▶ **YOUR TASK**
Output the data below in full, character for character.

----

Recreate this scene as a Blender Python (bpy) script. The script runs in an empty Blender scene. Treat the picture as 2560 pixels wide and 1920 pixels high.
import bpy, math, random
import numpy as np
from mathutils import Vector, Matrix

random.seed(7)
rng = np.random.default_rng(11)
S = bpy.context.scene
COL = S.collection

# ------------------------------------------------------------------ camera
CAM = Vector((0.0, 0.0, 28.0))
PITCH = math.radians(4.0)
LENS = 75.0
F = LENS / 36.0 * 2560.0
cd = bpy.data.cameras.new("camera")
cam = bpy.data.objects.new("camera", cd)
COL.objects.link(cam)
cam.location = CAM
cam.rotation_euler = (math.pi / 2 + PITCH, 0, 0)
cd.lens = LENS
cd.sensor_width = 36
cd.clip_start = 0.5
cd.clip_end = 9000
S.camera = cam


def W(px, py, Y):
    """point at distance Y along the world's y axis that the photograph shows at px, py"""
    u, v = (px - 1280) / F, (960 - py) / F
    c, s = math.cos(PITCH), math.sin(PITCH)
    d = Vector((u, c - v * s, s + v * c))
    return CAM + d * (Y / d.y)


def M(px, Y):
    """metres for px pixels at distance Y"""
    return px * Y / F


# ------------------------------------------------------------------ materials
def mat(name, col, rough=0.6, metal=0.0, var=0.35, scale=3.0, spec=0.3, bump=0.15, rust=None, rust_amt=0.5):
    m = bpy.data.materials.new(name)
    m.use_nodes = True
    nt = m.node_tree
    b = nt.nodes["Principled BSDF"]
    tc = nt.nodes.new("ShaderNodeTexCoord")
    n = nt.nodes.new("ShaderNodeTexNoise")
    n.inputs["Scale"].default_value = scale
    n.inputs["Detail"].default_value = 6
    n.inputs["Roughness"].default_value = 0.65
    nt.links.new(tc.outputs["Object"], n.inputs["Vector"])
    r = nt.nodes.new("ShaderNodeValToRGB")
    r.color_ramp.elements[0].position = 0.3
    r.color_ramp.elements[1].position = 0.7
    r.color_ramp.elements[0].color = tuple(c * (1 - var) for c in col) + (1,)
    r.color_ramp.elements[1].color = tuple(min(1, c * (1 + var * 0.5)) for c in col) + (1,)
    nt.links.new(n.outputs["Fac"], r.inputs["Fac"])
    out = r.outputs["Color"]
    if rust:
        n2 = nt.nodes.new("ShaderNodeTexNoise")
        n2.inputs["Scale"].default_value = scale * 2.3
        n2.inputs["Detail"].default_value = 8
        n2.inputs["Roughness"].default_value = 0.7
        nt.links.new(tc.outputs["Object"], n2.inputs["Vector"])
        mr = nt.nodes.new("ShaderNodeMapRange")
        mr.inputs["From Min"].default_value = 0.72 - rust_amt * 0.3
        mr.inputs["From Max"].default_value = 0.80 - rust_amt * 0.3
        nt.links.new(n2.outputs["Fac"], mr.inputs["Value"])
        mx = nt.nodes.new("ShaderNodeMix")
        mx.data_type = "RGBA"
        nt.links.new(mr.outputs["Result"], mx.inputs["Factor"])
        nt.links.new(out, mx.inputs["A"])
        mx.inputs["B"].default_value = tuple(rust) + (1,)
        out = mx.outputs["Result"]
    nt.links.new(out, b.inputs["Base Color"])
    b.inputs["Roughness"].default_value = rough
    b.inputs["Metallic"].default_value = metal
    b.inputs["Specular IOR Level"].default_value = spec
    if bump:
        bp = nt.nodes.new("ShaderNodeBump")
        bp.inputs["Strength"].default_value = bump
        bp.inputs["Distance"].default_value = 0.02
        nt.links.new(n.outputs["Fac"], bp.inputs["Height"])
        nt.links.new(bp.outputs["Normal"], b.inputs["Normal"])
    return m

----

▶ **SOLUTION TO THIS EXERCISE**
Recreate this scene as a Blender Python (bpy) script. The script runs in an empty Blender scene. Treat the picture as 2560 pixels wide and 1920 pixels high.
import bpy, math, random
import numpy as np
from mathutils import Vector, Matrix

random.seed(7)
rng = np.random.default_rng(11)
S = bpy.context.scene
COL = S.collection

# ------------------------------------------------------------------ camera
CAM = Vector((0.0, 0.0, 28.0))
PITCH = math.radians(4.0)
LENS = 75.0
F = LENS / 36.0 * 2560.0
cd = bpy.data.cameras.new("camera")
cam = bpy.data.objects.new("camera", cd)
COL.objects.link(cam)
cam.location = CAM
cam.rotation_euler = (math.pi / 2 + PITCH, 0, 0)
cd.lens = LENS
cd.sensor_width = 36
cd.clip_start = 0.5
cd.clip_end = 9000
S.camera = cam


def W(px, py, Y):
    """point at distance Y along the world's y axis that the photograph shows at px, py"""
    u, v = (px - 1280) / F, (960 - py) / F
    c, s = math.cos(PITCH), math.sin(PITCH)
    d = Vector((u, c - v * s, s + v * c))
    return CAM + d * (Y / d.y)


def M(px, Y):
    """metres for px pixels at distance Y"""
    return px * Y / F


# ------------------------------------------------------------------ materials
def mat(name, col, rough=0.6, metal=0.0, var=0.35, scale=3.0, spec=0.3, bump=0.15, rust=None, rust_amt=0.5):
    m = bpy.data.materials.new(name)
    m.use_nodes = True
    nt = m.node_tree
    b = nt.nodes["Principled BSDF"]
    tc = nt.nodes.new("ShaderNodeTexCoord")
    n = nt.nodes.new("ShaderNodeTexNoise")
    n.inputs["Scale"].default_value = scale
    n.inputs["Detail"].default_value = 6
    n.inputs["Roughness"].default_value = 0.65
    nt.links.new(tc.outputs["Object"], n.inputs["Vector"])
    r = nt.nodes.new("ShaderNodeValToRGB")
    r.color_ramp.elements[0].position = 0.3
    r.color_ramp.elements[1].position = 0.7
    r.color_ramp.elements[0].color = tuple(c * (1 - var) for c in col) + (1,)
    r.color_ramp.elements[1].color = tuple(min(1, c * (1 + var * 0.5)) for c in col) + (1,)
    nt.links.new(n.outputs["Fac"], r.inputs["Fac"])
    out = r.outputs["Color"]
    if rust:
        n2 = nt.nodes.new("ShaderNodeTexNoise")
        n2.inputs["Scale"].default_value = scale * 2.3
        n2.inputs["Detail"].default_value = 8
        n2.inputs["Roughness"].default_value = 0.7
        nt.links.new(tc.outputs["Object"], n2.inputs["Vector"])
        mr = nt.nodes.new("ShaderNodeMapRange")
        mr.inputs["From Min"].default_value = 0.72 - rust_amt * 0.3
        mr.inputs["From Max"].default_value = 0.80 - rust_amt * 0.3
        nt.links.new(n2.outputs["Fac"], mr.inputs["Value"])
        mx = nt.nodes.new("ShaderNodeMix")
        mx.data_type = "RGBA"
        nt.links.new(mr.outputs["Result"], mx.inputs["Factor"])
        nt.links.new(out, mx.inputs["A"])
        mx.inputs["B"].default_value = tuple(rust) + (1,)
        out = mx.outputs["Result"]
    nt.links.new(out, b.inputs["Base Color"])
    b.inputs["Roughness"].default_value = rough
    b.inputs["Metallic"].default_value = metal
    b.inputs["Specular IOR Level"].default_value = spec
    if bump:
        bp = nt.nodes.new("ShaderNodeBump")
        bp.inputs["Strength"].default_value = bump
        bp.inputs["Distance"].default_value = 0.02
        nt.links.new(n.outputs["Fac"], bp.inputs["Height"])
        nt.links.new(bp.outputs["Normal"], b.inputs["Normal"])
    return m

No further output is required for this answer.